Eat the frog
Eat the Frog is a memorable, if rather gross, metaphor that means choosing the most important thing you must do today and doing that first.
It derives from a variant of a quote that Mark Twain never said, "If it's your job to eat a frog, it's best to do it first thing in the morning. And if it's your job to eat two frogs, it's best to eat the biggest one first."
— Not Mark Twain
Another way to think about it is that if you first Eat the Frog, everything else will be easier for the rest of the day. And won't that feel nice?
The Eat the Frog time management technique was popularised in Brian Tracy's productivity book Eat That Frog! Get More of the Important Things Done - Today!
Many tools in Tracy's book are based on the general premise that there will always be more to do than you can do. So, find the things that will have the most impact and do those first. The others will drift on by.
Why is Eat the Frog helpful?
I once saw someone ask for advice on getting motivated to clean the house. One person answered: "Write a book."
Sometimes, our most significant and impactful goals are those on which we so readily procrastinate. Often, these will be in the important, not urgent, bucket.
The Eat the Frog approach helps if:
- You are prone to procrastination 🙋
- You have a lot of things that need to be done or that you want to do
- You work well in the morning
One of the nice things about eating the frog first thing is that getting it done feels really good. It helps build momentum for the rest of the day with a nice endorphin rush of ticking off something significant.
Decide on your Most Important Task (MIT) to tackle, ideally the night before. If it's too big and you can't finish it in one sitting, divide it into manageable chunks. Then start on the first chunk and leave everything else.

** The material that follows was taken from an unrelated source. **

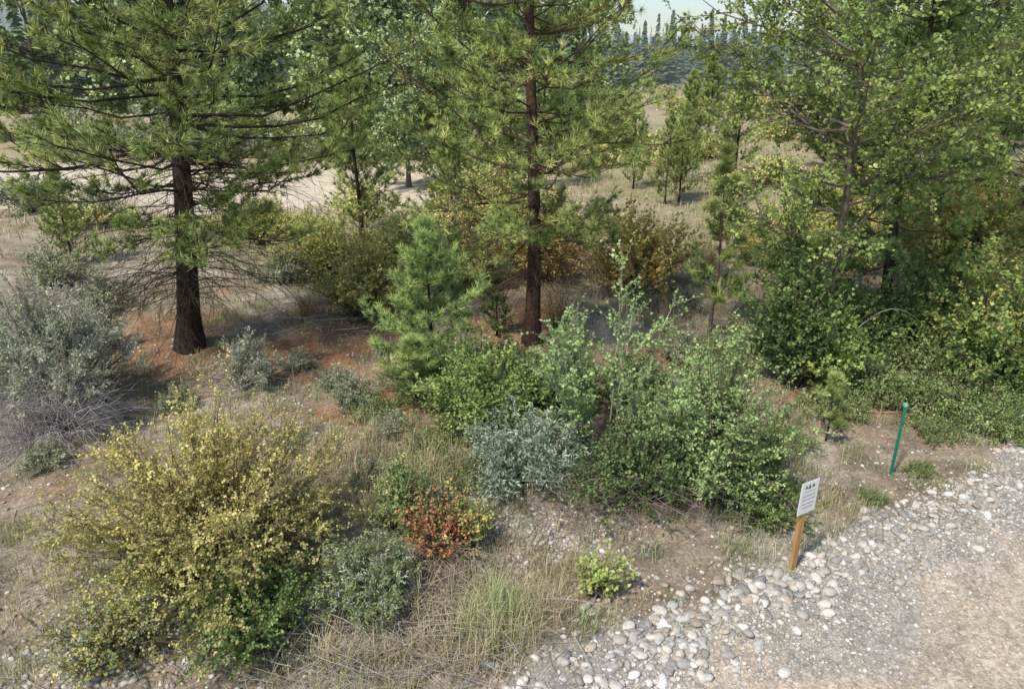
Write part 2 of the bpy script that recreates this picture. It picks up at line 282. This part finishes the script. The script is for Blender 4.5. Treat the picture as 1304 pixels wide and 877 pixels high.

And sometimes the hardest thing to do is to start. So consider doing just 5 minutes. Once you've started, very often, keeping going becomes easy.
Challenges when Eating the Frog
Questions that come up regularly in Tracy's book "Eat That Frog ", including that for the Eating the Frog principle, are variations of:
- What is the most important thing you could be doing?
- What is the highest-value activity?
- What activity will have the most impact?
- If you weren't already doing this, would you start doing this?
- What skills will take you furthest in your career?
- What are you able to do best that others can't?
It all looks pretty straightforward when I read questions like these. But I have found that answering them is usually much harder.
Our goals are often interrelated. For example, earning more may require you to increase your skills first. And getting clear on what your most important goals are first is a prerequisite and also not always straightforward.
Then, what activities are the most important or will have the most impact can be unclear. And, sometimes, small actions such as an unexpected event or connection may have out-sized benefits. Or neglecting a seemingly minor task could lead to losing a significant client. But does it still make sense to try to work on the most important task first thing in the morning? Yes.
Don't Drag it Out
Like a child leaving a brussell sprout at the side of the plate to get cold while they eat the roast, it's easy to leave our most impactful and daunting tasks until after the easier stuff is done. But it doesn't usually help to wait.
As the saying goes, if you have to eat a live frog, it doesn't pay to look at it for long.
Related Ideas
- Face it, you'll never get caught up, so perhaps think about Oliver Burkeman's Rivers not Buckets
- Eisenhower Matrix: important/urgent
- Pomodoro Technique
- The Power of Streaks
- Don't make important decisions on an empty stomach
- The doorstep mile
- Eat the Frog is a fantastic example of putting the principles of making your idea Sticky into action
- Use checkboxes
- Present bias
- Finishing lines
- Poor frogs: the Frog boil metaphor
- Another quote "from" Mark Twain appears in Big Ideas Little Pictures: "Good judgment comes from experience, and experience comes from bad judgment."
Notes
The always excellent Quote Investigator describes the source of the Eat the Frog family of quotes from the French writer Nicolas Chamfort, who said, more or less, that eating a toad first thing would help steel you against the rest of the day as nothing worse will happen to you.